Instructions to follow ▸ Pictures should be excluded; otherwise, copy every entry exactly.

Provided material ▸
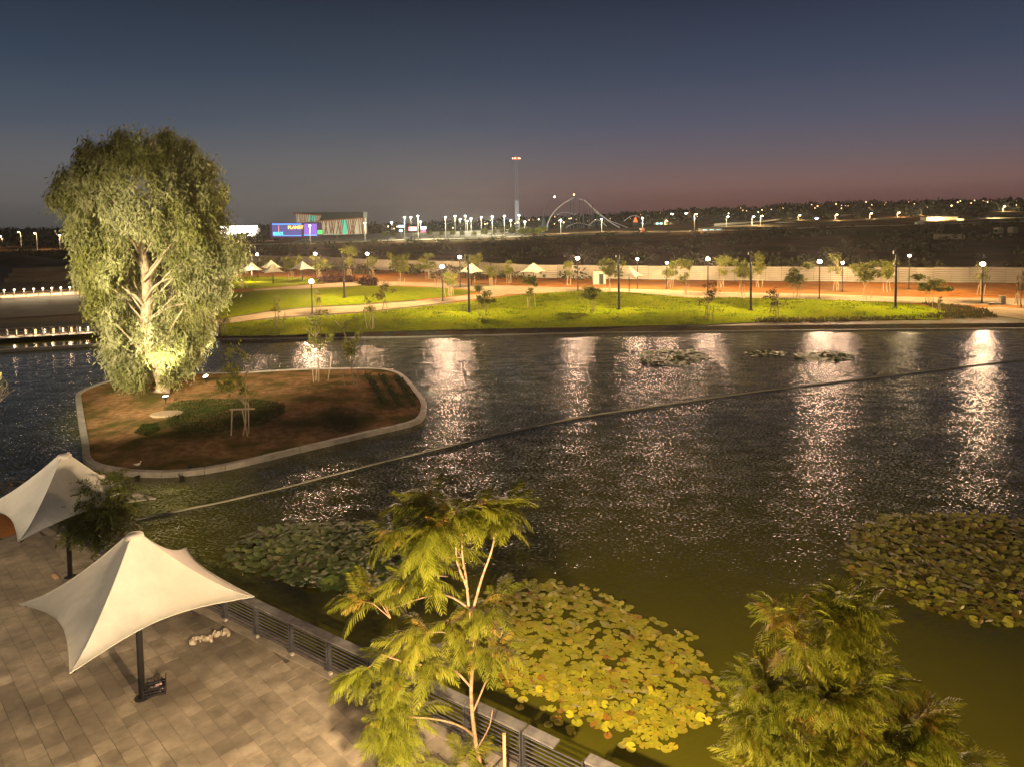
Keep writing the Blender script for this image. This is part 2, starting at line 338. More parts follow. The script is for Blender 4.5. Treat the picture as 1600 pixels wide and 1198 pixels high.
for (x, y, s, lb) in ((522, 441, (4.2, 2, 1.3), 'long dark red hedge shrub beside the pale path, left of the tall pole'), (544, 441, (2.2, 1.6, 1.1), 'small dark shrub at the end of the long red hedge, by the tall pole'), (571, 446, (1.7, 1.4, 1.4), 'round red shrub at the foot of a lamp post, left one of two'), (581, 447, (1.8, 1.4, 1.5), 'round red shrub at the foot of a lamp post, right one of two')):
    shrub('shrub', me_red, G(x, y), s, lb, 'red shrubs by the far path')
# ================================================================ FENCE
fpx = [(300, 408), (400, 413), (510, 416.5), (570, 421.5), (720, 427), (833, 434), (1100, 438), (1350, 441), (1600, 442.5), (1750, 444)]
fpt = [G(x, y) for x, y in fpx]
fence = E_('hoarding_fence', fpt[3], 'long pale corrugated metal hoarding behind the red soil strip', 'fence')
pw = 3.0; pm = MB(); nr = 7; fh = 3.05
for k in range(nr):
    z0, z1 = fh*k/nr, fh*(k+1)/nr
    pm.quad((-pw/2+.02, -.03, z0), (pw/2-.02, -.03, z0), (pw/2-.02, -.03, z0+(z1-z0)*.7), (-pw/2+.02, -.03, z0+(z1-z0)*.7))
    pm.quad((-pw/2+.02, -.03, z0+(z1-z0)*.7), (pw/2-.02, -.03, z0+(z1-z0)*.7), (pw/2-.02, .14, z0+(z1-z0)*.85), (-pw/2+.02, .14, z0+(z1-z0)*.85))
    pm.quad((-pw/2+.02, .14, z0+(z1-z0)*.85), (pw/2-.02, .14, z0+(z1-z0)*.85), (pw/2-.02, -.03, z1), (-pw/2+.02, -.03, z1))
panel_me = pm.mesh('panel', M_fence); b = MB(); b.box((0, .1, 1.5), (.1, .1, 3.0)); post_me = b.mesh('post', M_rail)
acc = 0; n_pan = 0
for p, q in zip(fpt[:-1], fpt[1:]):
    L_ = (q-p).length; a = math.atan2(q.y-p.y, q.x-p.x); k = max(1, round(L_/pw))
    for i in range(k):
        c = p.lerp(q, (i+.5)/k); wob = random.uniform(-.035, .035)
        o = O('panel', panel_me, fence, c-fpt[3]+Vector((0, 0, random.uniform(-.06, .06))), (random.uniform(-.015, .015), 0, a+wob), (L_/k/pw, 1, 1))
        if i % 2 == 0: O('post', post_me, fence, p.lerp(q, i/k)-fpt[3]+Vector((0, .1, 0)), (0, 0, a))
# gate cabin by the fence
c = G(936, 444); cabin = E_('guard_cabin', c, 'small pale cabin with dark doorway in front of the hoarding', 'cabin')
b = MB(); b.box((0, 0, 1.3), (2.6, 2, 2.6)); b.box((0, 0, 2.66), (2.9, 2.3, .12)); O('wall', b.mesh('wall', M_fence), cabin)
b = MB(); b.box((.35, -1.01, 1.1), (.9, .06, 2.1)); O('door', b.mesh('door', M_dark), cabin)
# ================================================================ SCRUB LAND BEYOND
xs = np.concatenate([np.linspace(-1.15, 1.15, 120)]); ys = [150, 165, 180, 200, 225, 250, 280, 310, 340, 370, 400, 425, 450, 500, 560, 640, 750, 900, 1100, 1300, 1500, 2000, 3000, 5000, 7500]
V = []; Fc = []
ys2 = ys; nx = len(xs)
for j, y in enumerate(ys2):
    for x in xs:
        X = x*y*1.0; z = T(X, y)-.15
        if y < 190 and X < 20 and X > -150: z = min(z, -.15)
        V.append((X, y, z))
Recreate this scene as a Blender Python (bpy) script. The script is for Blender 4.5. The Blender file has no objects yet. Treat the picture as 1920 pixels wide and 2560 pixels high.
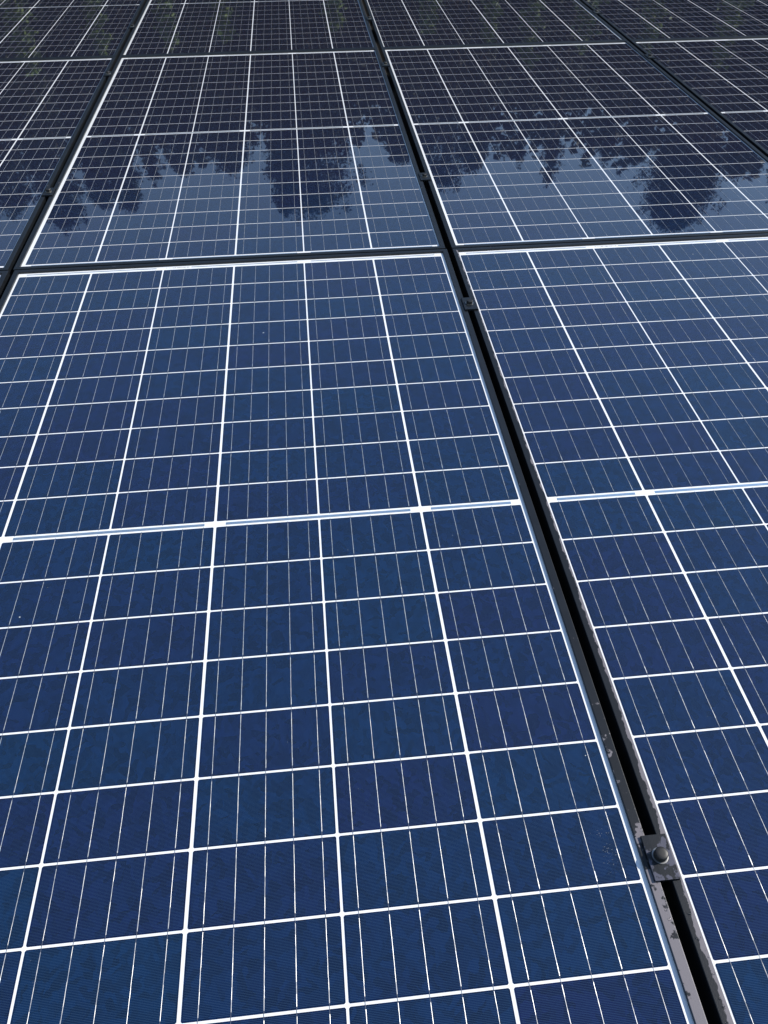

Result ▸
Keep writing the Blender script for this image. This is part 2, starting at line 338. More parts follow. The script is for Blender 4.5. Treat the picture as 1600 pixels wide and 1198 pixels high.
for (x, y, s, lb) in ((522, 441, (4.2, 2, 1.3), 'long dark red hedge shrub beside the pale path, left of the tall pole'), (544, 441, (2.2, 1.6, 1.1), 'small dark shrub at the end of the long red hedge, by the tall pole'), (571, 446, (1.7, 1.4, 1.4), 'round red shrub at the foot of a lamp post, left one of two'), (581, 447, (1.8, 1.4, 1.5), 'round red shrub at the foot of a lamp post, right one of two')):
    shrub('shrub', me_red, G(x, y), s, lb, 'red shrubs by the far path')
# ================================================================ FENCE
fpx = [(300, 408), (400, 413), (510, 416.5), (570, 421.5), (720, 427), (833, 434), (1100, 438), (1350, 441), (1600, 442.5), (1750, 444)]
fpt = [G(x, y) for x, y in fpx]
fence = E_('hoarding_fence', fpt[3], 'long pale corrugated metal hoarding behind the red soil strip', 'fence')
pw = 3.0; pm = MB(); nr = 7; fh = 3.05
for k in range(nr):
    z0, z1 = fh*k/nr, fh*(k+1)/nr
    pm.quad((-pw/2+.02, -.03, z0), (pw/2-.02, -.03, z0), (pw/2-.02, -.03, z0+(z1-z0)*.7), (-pw/2+.02, -.03, z0+(z1-z0)*.7))
    pm.quad((-pw/2+.02, -.03, z0+(z1-z0)*.7), (pw/2-.02, -.03, z0+(z1-z0)*.7), (pw/2-.02, .14, z0+(z1-z0)*.85), (-pw/2+.02, .14, z0+(z1-z0)*.85))
    pm.quad((-pw/2+.02, .14, z0+(z1-z0)*.85), (pw/2-.02, .14, z0+(z1-z0)*.85), (pw/2-.02, -.03, z1), (-pw/2+.02, -.03, z1))
panel_me = pm.mesh('panel', M_fence); b = MB(); b.box((0, .1, 1.5), (.1, .1, 3.0)); post_me = b.mesh('post', M_rail)
acc = 0; n_pan = 0
for p, q in zip(fpt[:-1], fpt[1:]):
    L_ = (q-p).length; a = math.atan2(q.y-p.y, q.x-p.x); k = max(1, round(L_/pw))
    for i in range(k):
        c = p.lerp(q, (i+.5)/k); wob = random.uniform(-.035, .035)
        o = O('panel', panel_me, fence, c-fpt[3]+Vector((0, 0, random.uniform(-.06, .06))), (random.uniform(-.015, .015), 0, a+wob), (L_/k/pw, 1, 1))
        if i % 2 == 0: O('post', post_me, fence, p.lerp(q, i/k)-fpt[3]+Vector((0, .1, 0)), (0, 0, a))
# gate cabin by the fence
c = G(936, 444); cabin = E_('guard_cabin', c, 'small pale cabin with dark doorway in front of the hoarding', 'cabin')
b = MB(); b.box((0, 0, 1.3), (2.6, 2, 2.6)); b.box((0, 0, 2.66), (2.9, 2.3, .12)); O('wall', b.mesh('wall', M_fence), cabin)
b = MB(); b.box((.35, -1.01, 1.1), (.9, .06, 2.1)); O('door', b.mesh('door', M_dark), cabin)
# ================================================================ SCRUB LAND BEYOND
xs = np.concatenate([np.linspace(-1.15, 1.15, 120)]); ys = [150, 165, 180, 200, 225, 250, 280, 310, 340, 370, 400, 425, 450, 500, 560, 640, 750, 900, 1100, 1300, 1500, 2000, 3000, 5000, 7500]
V = []; Fc = []
ys2 = ys; nx = len(xs)
for j, y in enumerate(ys2):
    for x in xs:
        X = x*y*1.0; z = T(X, y)-.15
        if y < 190 and X < 20 and X > -150: z = min(z, -.15)
        V.append((X, y, z))
Recreate this scene as a Blender Python (bpy) script. The script is for Blender 4.5. The Blender file has no objects yet. Treat the picture as 1920 pixels wide and 2560 pixels high.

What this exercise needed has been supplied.